The epicenter of the quake was about 230 miles away from Tokyo, but its effects were felt in the marrow of citizens in Japan's capital city.

After shooting a bit of video, and helping out a few foreign tourists, I made my way back home, straightened things up in my largely unscathed apartment, and immediately headed back out on my bike to survey the streets.

This is something of a personal ritual. In New York, whenever disaster strikes, I don't sit by the glow of cable news, I get out on the streets and look for the pulse of the event. Preferably at night, preferably on a bike.

Hey, if one is "cursed to live in interesting times," one should at least respect the moment's historical import and drink deep of the eschatological trough.

The homeward bound crowds filling the streets seemed to peak at 4 p.m. Yet by 11 p.m. the streets were still jam packed with office workers walking home, only now framed by bumper-to-bumper traffic that moved far slower than anyone on foot.

Here and there you could see a mother holding the hand of a child wearing what I can only describe as a platinum colored hood-hat that was so cute, yet simultaneously utilitarian I can only assume this is a widely used safety hat given out to children in lieu of a full on helmet to guard against falling debris.

A trip to five different convenience stores to replenish my battery supply revealed only clean and completely empty shelves, dutifully manned by store workers who, despite the fact that they had nothing to sell, continued to energetically issue that familiar "irreshaimase!" (welcome) refrain. In the face of the empty shelves that hinted at social panic if left to continue another day, the Japanese sense of duty was a reassuring touchstone.

Now looking at the facts emerging in the aftermath of the quake, the truth of exactly how epic this whole thing was (is) becomes more tangible. Reports have the death toll at 200-300 people, and authorities expect that number to pass 1,000. As I write this there are an estimated 4 million buildings in Tokyo without power as a 23-foot wall of water bears down on the country and places as far away as Hawaii brace for the worst.

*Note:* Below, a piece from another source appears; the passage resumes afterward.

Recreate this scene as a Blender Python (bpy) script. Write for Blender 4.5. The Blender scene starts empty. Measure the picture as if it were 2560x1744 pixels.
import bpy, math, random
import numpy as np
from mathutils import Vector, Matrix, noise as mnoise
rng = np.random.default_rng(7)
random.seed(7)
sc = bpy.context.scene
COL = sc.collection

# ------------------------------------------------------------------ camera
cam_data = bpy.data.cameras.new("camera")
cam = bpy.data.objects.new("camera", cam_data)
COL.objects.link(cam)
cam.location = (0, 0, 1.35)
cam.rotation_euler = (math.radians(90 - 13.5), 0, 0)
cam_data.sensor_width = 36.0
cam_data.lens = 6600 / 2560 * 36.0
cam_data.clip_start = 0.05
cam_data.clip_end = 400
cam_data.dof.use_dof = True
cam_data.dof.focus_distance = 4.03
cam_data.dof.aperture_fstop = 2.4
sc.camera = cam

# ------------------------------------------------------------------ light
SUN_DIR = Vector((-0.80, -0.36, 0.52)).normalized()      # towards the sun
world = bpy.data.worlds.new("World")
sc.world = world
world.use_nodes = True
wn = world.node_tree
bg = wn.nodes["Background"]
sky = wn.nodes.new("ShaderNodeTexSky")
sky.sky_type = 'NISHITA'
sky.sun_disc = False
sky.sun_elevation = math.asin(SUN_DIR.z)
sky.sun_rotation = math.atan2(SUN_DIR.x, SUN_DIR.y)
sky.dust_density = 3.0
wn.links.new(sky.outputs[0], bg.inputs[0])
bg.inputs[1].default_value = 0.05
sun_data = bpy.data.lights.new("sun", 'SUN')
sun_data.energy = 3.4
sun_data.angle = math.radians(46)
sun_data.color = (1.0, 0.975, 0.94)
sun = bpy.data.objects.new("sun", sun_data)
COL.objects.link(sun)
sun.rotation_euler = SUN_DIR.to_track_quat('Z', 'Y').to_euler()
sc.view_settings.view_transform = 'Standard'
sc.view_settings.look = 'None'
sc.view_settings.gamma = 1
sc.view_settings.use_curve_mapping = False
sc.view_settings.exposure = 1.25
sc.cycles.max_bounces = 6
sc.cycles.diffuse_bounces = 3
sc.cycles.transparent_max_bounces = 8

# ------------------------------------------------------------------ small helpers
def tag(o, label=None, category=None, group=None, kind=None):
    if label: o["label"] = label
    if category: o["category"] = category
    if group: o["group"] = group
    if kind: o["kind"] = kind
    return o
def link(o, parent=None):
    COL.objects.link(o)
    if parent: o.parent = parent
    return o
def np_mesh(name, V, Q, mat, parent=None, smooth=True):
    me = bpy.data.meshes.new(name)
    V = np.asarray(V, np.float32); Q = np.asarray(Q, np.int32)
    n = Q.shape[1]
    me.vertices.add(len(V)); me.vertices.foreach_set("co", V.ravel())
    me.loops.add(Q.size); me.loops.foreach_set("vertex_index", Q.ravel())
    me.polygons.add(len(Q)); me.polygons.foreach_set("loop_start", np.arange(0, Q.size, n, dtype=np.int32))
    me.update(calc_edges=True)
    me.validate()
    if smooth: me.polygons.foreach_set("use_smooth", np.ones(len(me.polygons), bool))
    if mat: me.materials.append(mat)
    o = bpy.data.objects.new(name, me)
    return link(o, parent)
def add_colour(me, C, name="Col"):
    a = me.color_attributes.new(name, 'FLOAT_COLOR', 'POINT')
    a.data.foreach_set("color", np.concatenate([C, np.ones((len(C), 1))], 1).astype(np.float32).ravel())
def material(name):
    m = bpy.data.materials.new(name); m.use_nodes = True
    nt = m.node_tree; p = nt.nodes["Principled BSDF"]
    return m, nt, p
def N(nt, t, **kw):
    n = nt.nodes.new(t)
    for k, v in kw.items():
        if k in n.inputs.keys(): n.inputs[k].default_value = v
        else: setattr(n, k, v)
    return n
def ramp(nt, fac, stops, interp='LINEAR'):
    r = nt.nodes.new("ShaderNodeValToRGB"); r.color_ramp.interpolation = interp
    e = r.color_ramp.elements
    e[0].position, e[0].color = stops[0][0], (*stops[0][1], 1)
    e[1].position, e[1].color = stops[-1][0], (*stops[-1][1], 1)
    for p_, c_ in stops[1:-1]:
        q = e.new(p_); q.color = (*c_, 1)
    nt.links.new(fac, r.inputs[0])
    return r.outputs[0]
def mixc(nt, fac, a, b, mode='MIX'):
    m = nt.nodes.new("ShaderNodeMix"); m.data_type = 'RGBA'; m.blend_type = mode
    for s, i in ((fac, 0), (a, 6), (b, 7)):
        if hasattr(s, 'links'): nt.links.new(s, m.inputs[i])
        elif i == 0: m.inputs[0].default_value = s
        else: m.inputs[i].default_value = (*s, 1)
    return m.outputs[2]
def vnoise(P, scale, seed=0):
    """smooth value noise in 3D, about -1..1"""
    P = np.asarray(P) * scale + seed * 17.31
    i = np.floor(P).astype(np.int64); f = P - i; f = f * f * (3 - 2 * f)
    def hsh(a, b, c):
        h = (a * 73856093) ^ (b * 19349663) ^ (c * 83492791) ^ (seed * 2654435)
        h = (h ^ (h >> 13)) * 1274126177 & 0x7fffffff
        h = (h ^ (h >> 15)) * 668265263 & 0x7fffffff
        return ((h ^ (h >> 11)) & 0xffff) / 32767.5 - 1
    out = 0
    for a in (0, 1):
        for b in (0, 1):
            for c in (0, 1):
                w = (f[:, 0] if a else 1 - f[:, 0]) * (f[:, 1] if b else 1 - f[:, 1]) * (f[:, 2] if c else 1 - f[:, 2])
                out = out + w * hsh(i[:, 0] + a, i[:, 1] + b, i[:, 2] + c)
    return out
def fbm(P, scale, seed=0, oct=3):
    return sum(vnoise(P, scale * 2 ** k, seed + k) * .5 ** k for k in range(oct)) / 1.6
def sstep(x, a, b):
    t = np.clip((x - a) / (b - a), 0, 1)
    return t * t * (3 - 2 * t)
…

In what may come to be known historically as the Sendai Earthquake, we now learn that it was the fifth largest on the entire planet since 1900, and the largest ever in the history of earthquake-prone Japan.

Yes, this was historic, but it was also somehow personally cathartic. Today I watched one of the most crowded cities on Earth–not New York–comport itself with grace and aplomb in the face of swaying skyscrapers and a severe interruption (and in some cases, ending) to life as we know it.

As a native New Yorker who experienced my city's massive blackouts and riots, and finally the end of the World Trade Center, I recognize this business of being cosmopolitan, fragile, tough and empathic all at once.

What surprised me today is that within a culture I've spent so much time studying, and highlighting the differences of, I now understand–no, intuit that these people born on the opposite side of the planet are nothing less than exactly as courageous, terrified, and optimistically unsure as everyone I grew up with in the U.S.

The Western sci-fi novels are wrong. Japan is not Mars. It's more like a space station in which our distant cousins simply have different ways.

Ultimately, days like these give rise to a kind of pan-cultural adhesive that serves to bind us together no matter how different we want to think we are.

And despite the pain and the loss, that's what I think these moments in history are really for. We should not waste such opportunities. I still have butterflies in my stomach, but this space station doesn't feel as strange as it used to, and I like that.